__Exercise objective__
Verbatim output of all the material below is required.

__Data__
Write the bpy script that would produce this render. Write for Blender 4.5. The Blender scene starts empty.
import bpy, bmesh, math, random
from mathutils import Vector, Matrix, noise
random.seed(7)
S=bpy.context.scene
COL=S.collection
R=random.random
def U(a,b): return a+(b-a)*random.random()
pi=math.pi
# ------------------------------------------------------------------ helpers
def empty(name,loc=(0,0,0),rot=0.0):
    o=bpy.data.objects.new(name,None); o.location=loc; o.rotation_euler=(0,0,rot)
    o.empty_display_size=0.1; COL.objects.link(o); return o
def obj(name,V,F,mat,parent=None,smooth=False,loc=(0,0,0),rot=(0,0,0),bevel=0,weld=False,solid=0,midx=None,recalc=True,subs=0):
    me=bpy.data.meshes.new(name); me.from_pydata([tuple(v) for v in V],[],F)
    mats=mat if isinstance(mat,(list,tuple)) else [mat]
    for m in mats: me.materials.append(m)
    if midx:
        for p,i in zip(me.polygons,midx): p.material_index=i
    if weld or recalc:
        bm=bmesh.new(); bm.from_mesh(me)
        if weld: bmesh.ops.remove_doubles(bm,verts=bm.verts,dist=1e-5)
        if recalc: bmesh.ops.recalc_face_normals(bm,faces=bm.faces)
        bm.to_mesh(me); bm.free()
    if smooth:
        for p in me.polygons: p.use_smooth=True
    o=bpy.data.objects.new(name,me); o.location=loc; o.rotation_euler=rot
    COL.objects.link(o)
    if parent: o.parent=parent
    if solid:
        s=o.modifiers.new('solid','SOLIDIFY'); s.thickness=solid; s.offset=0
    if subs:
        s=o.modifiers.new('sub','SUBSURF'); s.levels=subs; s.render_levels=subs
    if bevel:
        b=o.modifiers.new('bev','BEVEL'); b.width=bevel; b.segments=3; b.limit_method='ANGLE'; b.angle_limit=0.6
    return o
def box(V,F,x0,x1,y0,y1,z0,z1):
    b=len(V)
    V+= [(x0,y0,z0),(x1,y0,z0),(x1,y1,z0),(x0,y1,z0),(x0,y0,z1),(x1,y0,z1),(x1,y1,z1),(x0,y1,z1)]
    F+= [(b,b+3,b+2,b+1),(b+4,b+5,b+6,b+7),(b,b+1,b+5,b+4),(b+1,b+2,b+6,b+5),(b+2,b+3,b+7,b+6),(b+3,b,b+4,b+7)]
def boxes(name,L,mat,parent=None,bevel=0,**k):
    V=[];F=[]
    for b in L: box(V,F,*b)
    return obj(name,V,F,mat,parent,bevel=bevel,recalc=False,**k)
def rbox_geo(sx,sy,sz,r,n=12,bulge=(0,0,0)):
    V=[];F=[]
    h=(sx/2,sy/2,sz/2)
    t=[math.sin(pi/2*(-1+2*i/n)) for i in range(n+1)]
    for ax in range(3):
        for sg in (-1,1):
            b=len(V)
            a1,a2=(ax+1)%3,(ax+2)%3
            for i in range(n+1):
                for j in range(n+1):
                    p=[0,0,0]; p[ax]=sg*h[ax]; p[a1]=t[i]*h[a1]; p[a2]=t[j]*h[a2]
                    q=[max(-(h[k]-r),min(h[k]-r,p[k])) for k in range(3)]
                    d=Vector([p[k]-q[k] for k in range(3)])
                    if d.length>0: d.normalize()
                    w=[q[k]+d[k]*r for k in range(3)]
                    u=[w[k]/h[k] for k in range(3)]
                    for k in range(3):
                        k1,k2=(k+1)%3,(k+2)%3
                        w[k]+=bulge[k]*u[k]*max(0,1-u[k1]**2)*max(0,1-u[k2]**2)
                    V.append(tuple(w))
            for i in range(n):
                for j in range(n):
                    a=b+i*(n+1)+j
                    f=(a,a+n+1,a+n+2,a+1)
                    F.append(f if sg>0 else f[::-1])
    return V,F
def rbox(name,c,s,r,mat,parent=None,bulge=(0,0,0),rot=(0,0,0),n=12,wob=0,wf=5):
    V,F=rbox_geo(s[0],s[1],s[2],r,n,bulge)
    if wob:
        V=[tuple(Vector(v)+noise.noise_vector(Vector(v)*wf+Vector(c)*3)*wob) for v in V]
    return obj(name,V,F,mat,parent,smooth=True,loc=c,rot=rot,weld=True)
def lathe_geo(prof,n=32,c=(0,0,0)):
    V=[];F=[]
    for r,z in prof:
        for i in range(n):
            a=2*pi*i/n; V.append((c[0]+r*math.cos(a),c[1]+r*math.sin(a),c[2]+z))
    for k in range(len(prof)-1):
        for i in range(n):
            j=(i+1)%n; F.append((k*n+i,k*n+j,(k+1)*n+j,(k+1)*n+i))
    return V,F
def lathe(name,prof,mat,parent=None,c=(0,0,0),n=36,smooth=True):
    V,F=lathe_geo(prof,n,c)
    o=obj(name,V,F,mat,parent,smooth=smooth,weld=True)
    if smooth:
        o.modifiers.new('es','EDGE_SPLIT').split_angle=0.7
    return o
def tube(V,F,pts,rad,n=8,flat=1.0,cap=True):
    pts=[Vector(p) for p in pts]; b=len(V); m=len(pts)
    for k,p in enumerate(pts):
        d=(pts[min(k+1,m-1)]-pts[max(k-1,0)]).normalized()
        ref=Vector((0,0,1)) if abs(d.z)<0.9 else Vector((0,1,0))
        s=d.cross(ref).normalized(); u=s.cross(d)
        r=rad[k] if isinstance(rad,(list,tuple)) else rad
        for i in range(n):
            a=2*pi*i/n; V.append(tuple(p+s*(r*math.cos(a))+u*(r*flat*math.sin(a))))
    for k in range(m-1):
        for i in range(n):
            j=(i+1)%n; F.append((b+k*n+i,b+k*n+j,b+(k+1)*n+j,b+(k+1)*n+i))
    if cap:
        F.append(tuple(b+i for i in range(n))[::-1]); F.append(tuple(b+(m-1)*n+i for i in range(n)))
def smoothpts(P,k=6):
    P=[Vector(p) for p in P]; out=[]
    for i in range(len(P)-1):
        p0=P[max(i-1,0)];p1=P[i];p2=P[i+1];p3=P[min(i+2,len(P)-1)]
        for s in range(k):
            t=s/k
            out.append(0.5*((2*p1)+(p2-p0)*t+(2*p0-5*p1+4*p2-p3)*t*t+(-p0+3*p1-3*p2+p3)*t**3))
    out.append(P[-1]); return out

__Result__
Write the bpy script that would produce this render. Write for Blender 4.5. The Blender scene starts empty.
import bpy, bmesh, math, random
from mathutils import Vector, Matrix, noise
random.seed(7)
S=bpy.context.scene
COL=S.collection
R=random.random
def U(a,b): return a+(b-a)*random.random()
pi=math.pi
# ------------------------------------------------------------------ helpers
def empty(name,loc=(0,0,0),rot=0.0):
    o=bpy.data.objects.new(name,None); o.location=loc; o.rotation_euler=(0,0,rot)
    o.empty_display_size=0.1; COL.objects.link(o); return o
def obj(name,V,F,mat,parent=None,smooth=False,loc=(0,0,0),rot=(0,0,0),bevel=0,weld=False,solid=0,midx=None,recalc=True,subs=0):
    me=bpy.data.meshes.new(name); me.from_pydata([tuple(v) for v in V],[],F)
    mats=mat if isinstance(mat,(list,tuple)) else [mat]
    for m in mats: me.materials.append(m)
    if midx:
        for p,i in zip(me.polygons,midx): p.material_index=i
    if weld or recalc:
        bm=bmesh.new(); bm.from_mesh(me)
        if weld: bmesh.ops.remove_doubles(bm,verts=bm.verts,dist=1e-5)
        if recalc: bmesh.ops.recalc_face_normals(bm,faces=bm.faces)
        bm.to_mesh(me); bm.free()
    if smooth:
        for p in me.polygons: p.use_smooth=True
    o=bpy.data.objects.new(name,me); o.location=loc; o.rotation_euler=rot
    COL.objects.link(o)
    if parent: o.parent=parent
    if solid:
        s=o.modifiers.new('solid','SOLIDIFY'); s.thickness=solid; s.offset=0
    if subs:
        s=o.modifiers.new('sub','SUBSURF'); s.levels=subs; s.render_levels=subs
    if bevel:
        b=o.modifiers.new('bev','BEVEL'); b.width=bevel; b.segments=3; b.limit_method='ANGLE'; b.angle_limit=0.6
    return o
def box(V,F,x0,x1,y0,y1,z0,z1):
    b=len(V)
    V+= [(x0,y0,z0),(x1,y0,z0),(x1,y1,z0),(x0,y1,z0),(x0,y0,z1),(x1,y0,z1),(x1,y1,z1),(x0,y1,z1)]
    F+= [(b,b+3,b+2,b+1),(b+4,b+5,b+6,b+7),(b,b+1,b+5,b+4),(b+1,b+2,b+6,b+5),(b+2,b+3,b+7,b+6),(b+3,b,b+4,b+7)]
def boxes(name,L,mat,parent=None,bevel=0,**k):
    V=[];F=[]
    for b in L: box(V,F,*b)
    return obj(name,V,F,mat,parent,bevel=bevel,recalc=False,**k)
def rbox_geo(sx,sy,sz,r,n=12,bulge=(0,0,0)):
    V=[];F=[]
    h=(sx/2,sy/2,sz/2)
    t=[math.sin(pi/2*(-1+2*i/n)) for i in range(n+1)]
    for ax in range(3):
        for sg in (-1,1):
            b=len(V)
            a1,a2=(ax+1)%3,(ax+2)%3
            for i in range(n+1):
                for j in range(n+1):
                    p=[0,0,0]; p[ax]=sg*h[ax]; p[a1]=t[i]*h[a1]; p[a2]=t[j]*h[a2]
                    q=[max(-(h[k]-r),min(h[k]-r,p[k])) for k in range(3)]
                    d=Vector([p[k]-q[k] for k in range(3)])
                    if d.length>0: d.normalize()
                    w=[q[k]+d[k]*r for k in range(3)]
                    u=[w[k]/h[k] for k in range(3)]
                    for k in range(3):
                        k1,k2=(k+1)%3,(k+2)%3
                        w[k]+=bulge[k]*u[k]*max(0,1-u[k1]**2)*max(0,1-u[k2]**2)
                    V.append(tuple(w))
            for i in range(n):
                for j in range(n):
                    a=b+i*(n+1)+j
                    f=(a,a+n+1,a+n+2,a+1)
                    F.append(f if sg>0 else f[::-1])
    return V,F
def rbox(name,c,s,r,mat,parent=None,bulge=(0,0,0),rot=(0,0,0),n=12,wob=0,wf=5):
    V,F=rbox_geo(s[0],s[1],s[2],r,n,bulge)
    if wob:
        V=[tuple(Vector(v)+noise.noise_vector(Vector(v)*wf+Vector(c)*3)*wob) for v in V]
    return obj(name,V,F,mat,parent,smooth=True,loc=c,rot=rot,weld=True)
def lathe_geo(prof,n=32,c=(0,0,0)):
    V=[];F=[]
    for r,z in prof:
        for i in range(n):
            a=2*pi*i/n; V.append((c[0]+r*math.cos(a),c[1]+r*math.sin(a),c[2]+z))
    for k in range(len(prof)-1):
        for i in range(n):
            j=(i+1)%n; F.append((k*n+i,k*n+j,(k+1)*n+j,(k+1)*n+i))
    return V,F
def lathe(name,prof,mat,parent=None,c=(0,0,0),n=36,smooth=True):
    V,F=lathe_geo(prof,n,c)
    o=obj(name,V,F,mat,parent,smooth=smooth,weld=True)
    if smooth:
        o.modifiers.new('es','EDGE_SPLIT').split_angle=0.7
    return o
def tube(V,F,pts,rad,n=8,flat=1.0,cap=True):
    pts=[Vector(p) for p in pts]; b=len(V); m=len(pts)
    for k,p in enumerate(pts):
        d=(pts[min(k+1,m-1)]-pts[max(k-1,0)]).normalized()
        ref=Vector((0,0,1)) if abs(d.z)<0.9 else Vector((0,1,0))
        s=d.cross(ref).normalized(); u=s.cross(d)
        r=rad[k] if isinstance(rad,(list,tuple)) else rad
        for i in range(n):
            a=2*pi*i/n; V.append(tuple(p+s*(r*math.cos(a))+u*(r*flat*math.sin(a))))
    for k in range(m-1):
        for i in range(n):
            j=(i+1)%n; F.append((b+k*n+i,b+k*n+j,b+(k+1)*n+j,b+(k+1)*n+i))
    if cap:
        F.append(tuple(b+i for i in range(n))[::-1]); F.append(tuple(b+(m-1)*n+i for i in range(n)))
def smoothpts(P,k=6):
    P=[Vector(p) for p in P]; out=[]
    for i in range(len(P)-1):
        p0=P[max(i-1,0)];p1=P[i];p2=P[i+1];p3=P[min(i+2,len(P)-1)]
        for s in range(k):
            t=s/k
            out.append(0.5*((2*p1)+(p2-p0)*t+(2*p0-5*p1+4*p2-p3)*t*t+(-p0+3*p1-3*p2+p3)*t**3))
    out.append(P[-1]); return out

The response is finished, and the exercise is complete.